Telecoms

DTPS readies first strategy documents from ICT White Paper

Read time 3min 20sec
DTPS director-general Robert Nkuna.
DTPS director-general Robert Nkuna.

Government is preparing to take three strategy documents, which have arisen from the National Integrated ICT Policy White Paper, published last year, to Cabinet.

This is according to Department of Telecommunications and Postal Services (DTPS) director-general Robert Nkuna, who was speaking to ITWeb in a telephonic interview.

Nkuna says the three strategies that are ready to be submitted to Cabinet for approval are the e-government strategy, the e-strategy and the rapid deployment of electronic communications infrastructure strategy.

"The difference between the e-strategy and the e-government strategy is that the e-government strategy only focuses on government and how government is going to use ICT to innovate its governance and delivery of strategy. The e-strategy is an umbrella strategy that takes an economy-wide view about how we are going to shape up in future when it comes to ICT, so those are ready and have been done internally and finalised," he says.

It has been almost a year since the ICT White Paper was approved by Cabinet, a document that was three years in the making. The new policy replaces the separate white papers on telecommunication (1996) and postal services (1998).

Government has described the policy as a framework to provide access to modern communications infrastructure, facilitate the entry of new players into the ICT industry and meaningful participation of all citizens.

Nkuna says the rapid deployment of electronic communications infrastructure strategy is something the department has been planning for many years. It is being developed in consultation with local government and others and is about finding a way to enable infrastructure deployment without constraints.

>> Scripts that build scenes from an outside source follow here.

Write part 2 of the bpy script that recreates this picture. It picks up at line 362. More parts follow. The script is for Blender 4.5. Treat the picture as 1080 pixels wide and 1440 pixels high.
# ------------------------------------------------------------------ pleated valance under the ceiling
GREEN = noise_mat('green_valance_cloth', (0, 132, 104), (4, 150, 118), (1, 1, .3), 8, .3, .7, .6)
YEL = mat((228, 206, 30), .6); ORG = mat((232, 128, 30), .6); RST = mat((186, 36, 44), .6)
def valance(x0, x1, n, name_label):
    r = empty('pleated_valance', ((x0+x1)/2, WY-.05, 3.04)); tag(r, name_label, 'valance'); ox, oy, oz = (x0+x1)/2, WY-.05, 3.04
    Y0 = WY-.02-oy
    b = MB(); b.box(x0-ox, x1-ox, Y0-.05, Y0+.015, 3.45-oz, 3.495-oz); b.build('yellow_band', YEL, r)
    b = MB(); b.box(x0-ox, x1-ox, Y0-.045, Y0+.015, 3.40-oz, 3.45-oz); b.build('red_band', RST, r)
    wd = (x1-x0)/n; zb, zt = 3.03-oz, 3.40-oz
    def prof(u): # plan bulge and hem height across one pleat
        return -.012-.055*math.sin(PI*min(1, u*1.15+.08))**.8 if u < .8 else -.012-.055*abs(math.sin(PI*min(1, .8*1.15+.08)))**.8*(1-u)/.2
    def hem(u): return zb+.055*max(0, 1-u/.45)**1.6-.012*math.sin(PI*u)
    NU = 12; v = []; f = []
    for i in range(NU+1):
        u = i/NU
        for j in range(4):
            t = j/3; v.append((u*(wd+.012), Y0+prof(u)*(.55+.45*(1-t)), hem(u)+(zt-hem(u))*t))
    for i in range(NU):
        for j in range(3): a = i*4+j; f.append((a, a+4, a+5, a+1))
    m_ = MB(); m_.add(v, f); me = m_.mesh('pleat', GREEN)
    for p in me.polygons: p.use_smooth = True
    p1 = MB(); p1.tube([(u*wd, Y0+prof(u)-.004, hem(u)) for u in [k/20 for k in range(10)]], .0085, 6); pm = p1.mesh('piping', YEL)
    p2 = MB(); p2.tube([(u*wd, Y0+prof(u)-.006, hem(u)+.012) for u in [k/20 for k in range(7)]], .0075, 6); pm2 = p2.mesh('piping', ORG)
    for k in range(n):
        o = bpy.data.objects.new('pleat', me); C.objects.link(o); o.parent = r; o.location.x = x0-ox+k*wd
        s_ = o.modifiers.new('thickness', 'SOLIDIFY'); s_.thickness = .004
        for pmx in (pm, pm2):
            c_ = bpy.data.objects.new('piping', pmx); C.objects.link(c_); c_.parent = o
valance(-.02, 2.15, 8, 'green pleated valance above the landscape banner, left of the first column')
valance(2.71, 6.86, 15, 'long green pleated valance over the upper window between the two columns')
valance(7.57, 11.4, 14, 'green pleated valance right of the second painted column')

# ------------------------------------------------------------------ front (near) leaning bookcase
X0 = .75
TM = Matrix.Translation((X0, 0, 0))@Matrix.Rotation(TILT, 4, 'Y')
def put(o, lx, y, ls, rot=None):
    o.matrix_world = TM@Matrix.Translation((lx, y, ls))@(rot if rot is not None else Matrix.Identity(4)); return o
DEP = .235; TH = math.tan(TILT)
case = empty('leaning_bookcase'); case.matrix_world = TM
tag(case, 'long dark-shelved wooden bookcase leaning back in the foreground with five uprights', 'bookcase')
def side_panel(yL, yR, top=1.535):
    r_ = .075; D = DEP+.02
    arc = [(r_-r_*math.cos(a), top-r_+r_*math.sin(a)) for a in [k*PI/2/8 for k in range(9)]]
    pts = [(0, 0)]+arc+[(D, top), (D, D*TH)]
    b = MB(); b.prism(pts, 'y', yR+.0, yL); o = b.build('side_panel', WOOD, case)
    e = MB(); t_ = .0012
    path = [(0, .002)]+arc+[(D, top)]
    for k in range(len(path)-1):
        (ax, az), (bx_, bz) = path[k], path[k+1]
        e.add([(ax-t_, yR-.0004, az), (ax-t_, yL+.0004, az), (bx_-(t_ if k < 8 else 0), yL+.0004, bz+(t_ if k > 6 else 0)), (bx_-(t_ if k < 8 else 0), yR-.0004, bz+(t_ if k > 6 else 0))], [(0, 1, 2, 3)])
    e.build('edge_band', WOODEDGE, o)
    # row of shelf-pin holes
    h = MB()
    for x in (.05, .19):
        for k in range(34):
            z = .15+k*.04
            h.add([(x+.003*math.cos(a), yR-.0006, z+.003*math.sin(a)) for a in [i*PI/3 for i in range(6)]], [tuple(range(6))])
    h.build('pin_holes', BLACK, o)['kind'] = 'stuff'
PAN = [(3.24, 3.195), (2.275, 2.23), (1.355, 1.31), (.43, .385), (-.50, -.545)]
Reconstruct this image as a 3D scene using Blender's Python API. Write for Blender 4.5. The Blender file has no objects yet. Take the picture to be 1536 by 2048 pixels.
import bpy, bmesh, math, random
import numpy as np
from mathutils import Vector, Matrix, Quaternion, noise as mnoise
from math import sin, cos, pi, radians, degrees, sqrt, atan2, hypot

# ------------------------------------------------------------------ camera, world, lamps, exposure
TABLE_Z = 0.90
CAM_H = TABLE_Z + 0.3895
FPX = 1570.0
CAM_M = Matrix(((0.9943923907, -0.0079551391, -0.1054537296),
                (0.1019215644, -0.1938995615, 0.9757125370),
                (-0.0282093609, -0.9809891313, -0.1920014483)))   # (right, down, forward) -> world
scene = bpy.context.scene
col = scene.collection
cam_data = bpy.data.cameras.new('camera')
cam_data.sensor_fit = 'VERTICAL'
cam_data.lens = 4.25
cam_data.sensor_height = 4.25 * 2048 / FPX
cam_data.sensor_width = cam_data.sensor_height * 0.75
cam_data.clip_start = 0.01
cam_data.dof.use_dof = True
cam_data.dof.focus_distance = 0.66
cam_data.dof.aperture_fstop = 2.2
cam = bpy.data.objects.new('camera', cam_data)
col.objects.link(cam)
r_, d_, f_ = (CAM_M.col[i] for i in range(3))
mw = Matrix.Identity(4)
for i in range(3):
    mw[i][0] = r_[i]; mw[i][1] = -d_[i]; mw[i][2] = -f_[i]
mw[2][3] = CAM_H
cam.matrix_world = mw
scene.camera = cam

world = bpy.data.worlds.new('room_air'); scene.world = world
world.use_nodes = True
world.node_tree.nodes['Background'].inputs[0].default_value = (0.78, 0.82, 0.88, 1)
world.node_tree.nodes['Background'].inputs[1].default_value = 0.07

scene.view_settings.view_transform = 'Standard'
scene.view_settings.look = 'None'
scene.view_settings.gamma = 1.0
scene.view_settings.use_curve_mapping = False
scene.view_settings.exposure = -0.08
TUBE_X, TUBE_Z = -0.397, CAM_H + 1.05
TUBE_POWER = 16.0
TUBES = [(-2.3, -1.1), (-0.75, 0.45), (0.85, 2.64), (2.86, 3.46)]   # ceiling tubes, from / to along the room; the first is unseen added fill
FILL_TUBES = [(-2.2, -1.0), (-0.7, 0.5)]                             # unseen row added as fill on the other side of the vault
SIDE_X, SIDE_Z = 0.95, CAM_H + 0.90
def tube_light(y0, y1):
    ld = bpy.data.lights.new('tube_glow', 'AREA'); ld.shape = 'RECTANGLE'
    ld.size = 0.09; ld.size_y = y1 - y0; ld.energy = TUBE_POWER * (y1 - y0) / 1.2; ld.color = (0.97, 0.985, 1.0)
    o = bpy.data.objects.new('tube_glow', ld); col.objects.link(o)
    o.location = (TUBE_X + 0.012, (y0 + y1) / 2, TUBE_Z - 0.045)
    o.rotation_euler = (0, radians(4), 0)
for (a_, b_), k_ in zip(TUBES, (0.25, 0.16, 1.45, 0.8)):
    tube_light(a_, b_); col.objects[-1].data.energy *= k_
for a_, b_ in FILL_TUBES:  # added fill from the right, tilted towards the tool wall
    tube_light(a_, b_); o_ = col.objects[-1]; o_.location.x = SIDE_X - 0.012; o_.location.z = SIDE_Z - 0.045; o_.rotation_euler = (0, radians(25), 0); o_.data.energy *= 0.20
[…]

"What we want is to standardise the way we deploy infrastructure - the way the municipalities give approvals for infrastructure, the way they charge, and the time it takes for approvals to be granted - in such a way that it lowers the cost of communication.

"Because if the deployment of infrastructure is costly for industry then that cost gets passed on to the consumer. So we have the responsibility as the department and government, as well as working with others, to make sure there is a streamlined approach which oversees that when you go to Polokwane what you get is not different to when you go to Pietermaritzburg," the DG explains.

"By so doing, the department has a plan to ensure that process is seamless, efficient and cost-effective. Once we do that, we expect industry also to lower the cost of communications because we would have done our part in making it easier for them. So this is a very important instrument in lowering the cost to communicate in addition to the work we are doing with regulation."

Lowering the cost to communicate in SA has been a key focus area for the department over the past few months and Nkuna says it is working on the matter through both the Independent Communications Authority of SA (ICASA) and the Competition Commission.

ICASA in July launched an inquiry to determine the priority markets in the electronic communications sector, while the Competition Commission in August launched its own inquiry into the high price of data services in SA.

The debate over the high cost to communicate in SA has been raging for some time and gained traction in September 2016 when South Africans took to social media to complain about high mobile data costs under the banner #DataMustFall.